The use case is straightforward. You’re on a call at your desk and need to step away — maybe to check something in the warehouse, or head into a meeting room, or simply leave the office. Previously, you’d either end the call and dial back from your mobile, or awkwardly carry your laptop. Now, there’s a device switch option in the active call controls that hands the connection off to your other device smoothly.
For organizations where customer-facing staff move between fixed and mobile workstations throughout the day, this eliminates the most common source of dropped conversations. The call continues, the timer keeps running, and the CRM logging stays intact.
A Rebuilt Navigation Structure
The Phone widget’s internal organization has been restructured around four tabs: Keypad, Recent, Contacts, and Activities. This replaces the previous layout where these sections existed but were organized less consistently, with some functionality hidden behind non-obvious UI elements.
The Keypad tab is the dialer. Recent shows call history. Contacts provides searchable access to your Odoo contacts database. Activities surfaces pending phone call activities from CRM and other modules, so agents can work through their call queue without leaving the widget.
Each tab now uses clear iconography rather than relying on text labels, which matters for the widget’s compact form factor. When the phone panel sits in a sidebar alongside your main work area, every pixel of clarity counts.
Seven Active Call Controls
During an active call, the widget now presents seven control buttons, up from the more limited set in previous versions:
- Mute/Unmute— toggle microphone
- Hold/Resume— place the call on hold
- Transfer— hand the call to another user or number
- Device Switch— move the call to another device
- Keypad— DTMF tone input for navigating automated systems
- Record— start or stop call recording
- Hang Up— end the call
The call transfer control deserves its own mention. It now offers three modes: Direct Transfer sends the call to the target immediately, Ask First lets you speak with the target before completing the transfer (attended transfer in telephony terms), and Cancel Transfer aborts a pending transfer and returns to the original call.

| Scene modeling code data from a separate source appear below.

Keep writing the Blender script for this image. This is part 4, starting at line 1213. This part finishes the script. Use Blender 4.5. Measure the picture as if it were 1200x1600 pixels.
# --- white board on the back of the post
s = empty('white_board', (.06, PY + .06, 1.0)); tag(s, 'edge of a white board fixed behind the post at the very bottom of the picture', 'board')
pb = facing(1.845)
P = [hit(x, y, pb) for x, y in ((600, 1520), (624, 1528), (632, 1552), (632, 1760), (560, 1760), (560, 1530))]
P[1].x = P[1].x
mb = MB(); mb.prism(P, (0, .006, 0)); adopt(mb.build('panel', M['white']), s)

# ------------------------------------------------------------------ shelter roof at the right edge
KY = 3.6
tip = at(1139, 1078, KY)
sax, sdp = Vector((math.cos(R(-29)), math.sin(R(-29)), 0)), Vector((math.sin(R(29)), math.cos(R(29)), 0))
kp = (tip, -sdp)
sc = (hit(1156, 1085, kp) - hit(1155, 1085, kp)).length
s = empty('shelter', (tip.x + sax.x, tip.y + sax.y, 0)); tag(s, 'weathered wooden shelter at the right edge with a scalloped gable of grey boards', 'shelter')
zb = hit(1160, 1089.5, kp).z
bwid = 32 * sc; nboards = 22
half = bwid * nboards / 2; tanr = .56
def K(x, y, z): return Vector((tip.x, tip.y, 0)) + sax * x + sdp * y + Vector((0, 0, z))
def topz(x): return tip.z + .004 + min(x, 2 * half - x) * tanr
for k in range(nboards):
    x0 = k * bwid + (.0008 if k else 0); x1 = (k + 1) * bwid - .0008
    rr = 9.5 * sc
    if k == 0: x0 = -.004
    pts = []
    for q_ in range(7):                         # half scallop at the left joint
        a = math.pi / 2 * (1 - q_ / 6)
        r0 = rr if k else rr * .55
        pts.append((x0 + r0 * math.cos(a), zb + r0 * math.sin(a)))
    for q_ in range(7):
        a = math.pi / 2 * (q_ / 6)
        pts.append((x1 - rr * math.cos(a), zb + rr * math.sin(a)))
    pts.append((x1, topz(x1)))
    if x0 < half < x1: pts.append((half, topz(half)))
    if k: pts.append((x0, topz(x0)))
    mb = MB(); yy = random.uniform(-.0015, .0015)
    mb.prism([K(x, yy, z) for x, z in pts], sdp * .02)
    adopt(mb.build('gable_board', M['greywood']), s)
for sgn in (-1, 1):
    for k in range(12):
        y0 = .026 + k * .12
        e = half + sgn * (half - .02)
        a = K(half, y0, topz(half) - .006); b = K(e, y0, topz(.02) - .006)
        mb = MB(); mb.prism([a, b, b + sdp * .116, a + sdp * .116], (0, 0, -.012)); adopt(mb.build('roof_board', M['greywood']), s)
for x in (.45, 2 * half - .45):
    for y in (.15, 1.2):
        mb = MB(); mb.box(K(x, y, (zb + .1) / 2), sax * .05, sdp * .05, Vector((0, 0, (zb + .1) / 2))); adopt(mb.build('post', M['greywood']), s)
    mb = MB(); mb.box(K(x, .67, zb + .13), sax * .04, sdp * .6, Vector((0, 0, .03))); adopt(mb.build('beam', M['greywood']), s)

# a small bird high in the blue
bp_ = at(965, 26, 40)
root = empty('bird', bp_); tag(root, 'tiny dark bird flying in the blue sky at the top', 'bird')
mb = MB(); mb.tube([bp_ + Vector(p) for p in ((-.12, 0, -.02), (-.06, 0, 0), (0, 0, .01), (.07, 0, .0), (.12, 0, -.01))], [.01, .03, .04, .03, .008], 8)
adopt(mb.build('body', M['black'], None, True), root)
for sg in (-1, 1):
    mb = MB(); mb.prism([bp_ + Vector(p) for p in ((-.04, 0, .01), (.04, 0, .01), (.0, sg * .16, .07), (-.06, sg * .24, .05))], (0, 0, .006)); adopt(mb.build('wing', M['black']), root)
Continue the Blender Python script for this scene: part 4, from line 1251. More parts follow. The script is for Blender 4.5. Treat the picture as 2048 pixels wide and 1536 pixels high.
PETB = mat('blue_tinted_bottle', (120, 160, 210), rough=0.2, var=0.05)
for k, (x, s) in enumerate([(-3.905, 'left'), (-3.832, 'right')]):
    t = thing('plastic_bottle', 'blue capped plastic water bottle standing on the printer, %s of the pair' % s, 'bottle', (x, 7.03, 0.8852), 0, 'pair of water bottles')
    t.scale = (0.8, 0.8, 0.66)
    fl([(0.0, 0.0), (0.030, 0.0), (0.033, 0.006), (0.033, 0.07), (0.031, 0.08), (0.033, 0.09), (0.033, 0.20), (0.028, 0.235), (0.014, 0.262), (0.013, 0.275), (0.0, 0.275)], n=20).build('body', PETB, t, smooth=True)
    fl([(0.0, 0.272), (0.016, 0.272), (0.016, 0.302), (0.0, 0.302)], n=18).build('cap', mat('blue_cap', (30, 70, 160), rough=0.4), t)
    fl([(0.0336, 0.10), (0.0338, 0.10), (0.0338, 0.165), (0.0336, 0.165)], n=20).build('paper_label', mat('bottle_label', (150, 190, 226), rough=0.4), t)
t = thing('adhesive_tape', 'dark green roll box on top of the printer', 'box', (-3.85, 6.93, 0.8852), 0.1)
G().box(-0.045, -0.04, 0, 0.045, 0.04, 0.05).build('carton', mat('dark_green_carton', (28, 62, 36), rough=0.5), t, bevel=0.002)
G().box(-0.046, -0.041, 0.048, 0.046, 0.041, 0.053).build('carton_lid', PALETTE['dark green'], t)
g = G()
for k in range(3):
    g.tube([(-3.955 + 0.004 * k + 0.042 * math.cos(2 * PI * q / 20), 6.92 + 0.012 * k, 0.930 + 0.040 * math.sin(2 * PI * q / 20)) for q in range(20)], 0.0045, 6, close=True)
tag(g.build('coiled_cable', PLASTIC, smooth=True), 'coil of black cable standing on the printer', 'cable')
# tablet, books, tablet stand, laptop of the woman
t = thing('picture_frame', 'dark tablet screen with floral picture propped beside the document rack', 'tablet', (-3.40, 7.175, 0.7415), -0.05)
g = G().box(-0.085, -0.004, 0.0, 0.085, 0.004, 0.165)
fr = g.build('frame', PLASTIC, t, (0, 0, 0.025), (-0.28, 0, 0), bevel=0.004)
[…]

Smarter Record Management From the Widget
The Phone widget has always been connected to CRM, but the integration was fairly passive — calls got logged, and you could see contact information. The rebuilt interface adds a set of action menus that let you manage records without leaving the call screen.
Four action categories are now available from the widget:
- Create— generate a new lead, contact, or other record directly from the call
- Go to— navigate to an existing related record (the lead, the contact, the opportunity)
- Log— add a note or log entry to the associated record
- Activity— schedule a follow-up activity linked to the call
For sales development reps who spend their days making calls, this means the entire lead qualification workflow can happen inside the widget: call the prospect, qualify them during the conversation, update the lead, schedule a follow-up, and move to the next call — without opening a single new browser tab.
Configuration and Troubleshooting
The rebuilt documentation now starts with a Configuration section that covers microphone and speaker access permissions. This seems basic, but browser-based VoIP has a persistent problem where first-time users can’t figure out why their calls don’t work — and the answer is almost always that their browser hasn’t been granted microphone access.
The troubleshooting section at the end addresses the common failure modes: calls not connecting, audio quality issues, and device detection problems. Having this in the primary documentation rather than buried in a knowledge base article reflects a realistic understanding of how VoIP deployments actually go.
What Changed Under the Hood
The interface rebuild also cleans up some legacy patterns. The old documentation had sections about forwarding calls through email and manual VoIP dialing procedures that reflected an earlier iteration of the module. These have been removed in favor of the cleaner call handling workflow.
Three outdated screenshots were also removed entirely rather than replaced, suggesting the new interface is designed to be self-explanatory enough that it doesn’t need as many visual guides. Whether that confidence is justified will depend on how intuitive the actual widget feels in practice, but it’s a good sign when a documentation rewrite needs fewer images, not more.
For organizations already using the Phone app, the interface changes will appear automatically with the 19.3 update. The device switching feature may require provider-side support depending on your VoIP infrastructure, so it’s worth confirming compatibility before advertising the capability to your team.